A Roma può capitare di assistere a degli spettacoli di rara intensità drammatica, che transitano come clandestine meteore nei circuiti «minori» delle sedi teatrali cittadine. É stato il caso di Città inferno, messo in scena purtroppo per soli due giorni, (il 13 e 14 dicembre scorsi), al teatro dell’Orologio e che non ha goduto dell’attenzione che avrebbe meritato.
Lo spettacolo cui abbiamo assistito, diretto da Elena Gigliotti – che è anche una delle attrici protagoniste – è liberamente ispirato a Nella Città, l’inferno (1958) un film di Pietro Castellani (che ne scrisse anche la sceneggiatura insieme a Suso Cecchi d’Amico dal romanzo di Isa Mari in cui l’autrice racconta la sua esperienza in prigione) con Anna Magnani e Giulietta Masina, e rappresenta l’inferno carcerario di sette donne.

 
L’epoca in cui si svolge la storia spazia liberamente dagli anni Quaranta del ‘900 ai giorni nostri, come in una sorta di eternità senza redenzione, che sembra riflettere l’immobilità temporale della reclusione. Mentre le vicende umane narrate riprendono e riecheggiano storie vere, pezzi di esistenze che si sono affacciate alla cronaca dell’Italia novecentesca per pratiche criminali e atrocità reali.
Lo spazio del teatro – e la strutturache somiglia a una caverna del Teatro dell’Orologio si è prestata ottimamente alla metamorfosi – si trasforma nella rappresentazione di un luogo claustrofobico in cui i corpi delle sette giovani attrici mostrano l’impeto incontenibile della libertà repressa. Niente forse più delle danze, dei dialoghi frenetici, delle urla delle protagoniste dà allo spettatore il senso della prigione, dei muri invalicabili in cui la vita carceraria le racchiude.
Il puro scatenamento dei corpi femminili, che mimano danze, violenze fisiche e sopraffazioni, gesti d’ira, scatti liberatori e talora l’elegia del canto, il richiamo malinconico al mondo di fuori, i sussurri della speranza di una prossima libertà.

 
Si tratta di un vero magma di esistenze che esplode nel chiuso spazio di una cella, all’inizio indistinto, pura energia vitale in movimento, ma che a poco a poco si dipana e articola mostrando distinte personalità individuali e diversi destini. Concitatissimi dialoghi, monologhi estraniati e talora deliranti, esplodono come lampi per confessioni sussurrate, delitti e atrocità commesse, infanticidi, assassini inspiegabili che appaiono come maledizioni decretate dal Fato. Lo spettatore scopre, come in un dramma greco, la dimensione tragica della colpa che grava su queste creature, imprigionate dal destino, dall’imprescrutabilità del caso prima ancora che dal carcere.
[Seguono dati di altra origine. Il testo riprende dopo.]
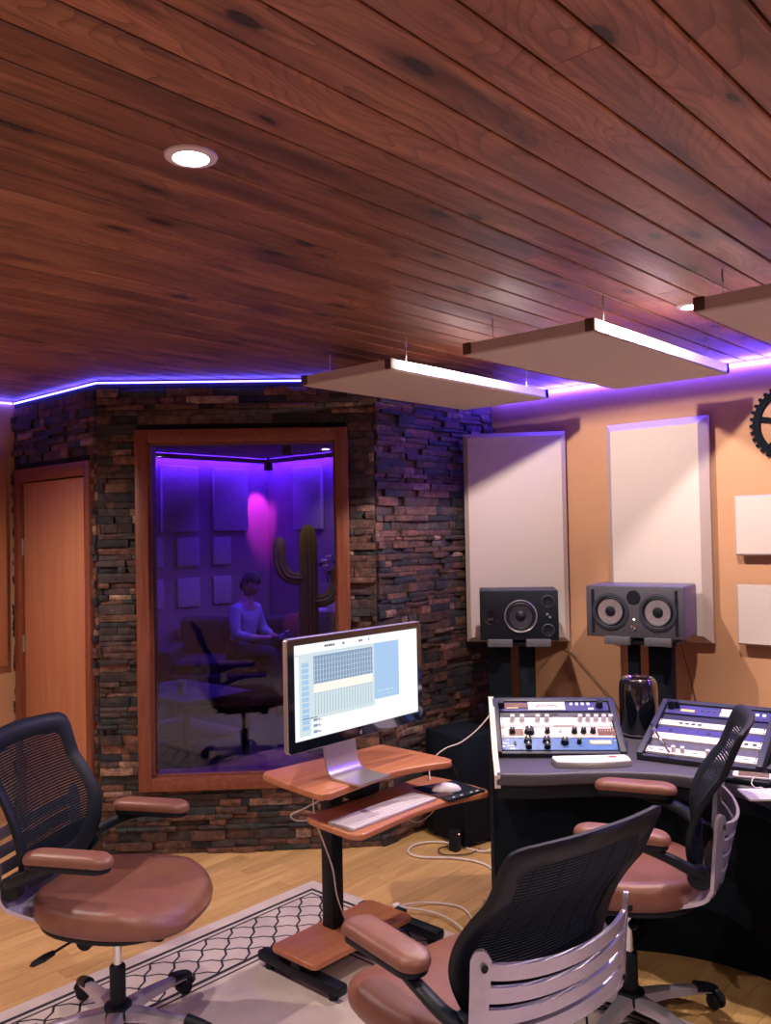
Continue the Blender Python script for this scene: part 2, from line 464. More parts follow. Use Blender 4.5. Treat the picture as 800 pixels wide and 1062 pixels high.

Mentre un alone di impossibile redenzione circonda anche le figure che appaiono meno gravate dalla colpa, che anelano alla libertà, che la sentono prossima.

 
Pur nella diversità delle storie di vita di ciascuna donna, l’angusto spazio del carcere sembra accomunarle tutte nella fragilità della speranza. E occorre dire che la regia ha felicemente favorito l’individuazione dei profili femminili, anche grazie al sapiente uso dei dialetti, i diversi dialetti italiani, dal calabrese al veneto, che risuonano sulla scena e che rafforzano la carnalità della recitazione, legano i volti e le voci alle radici delle loro terre, che nel carcere ricordano i tempi della perduta libertà.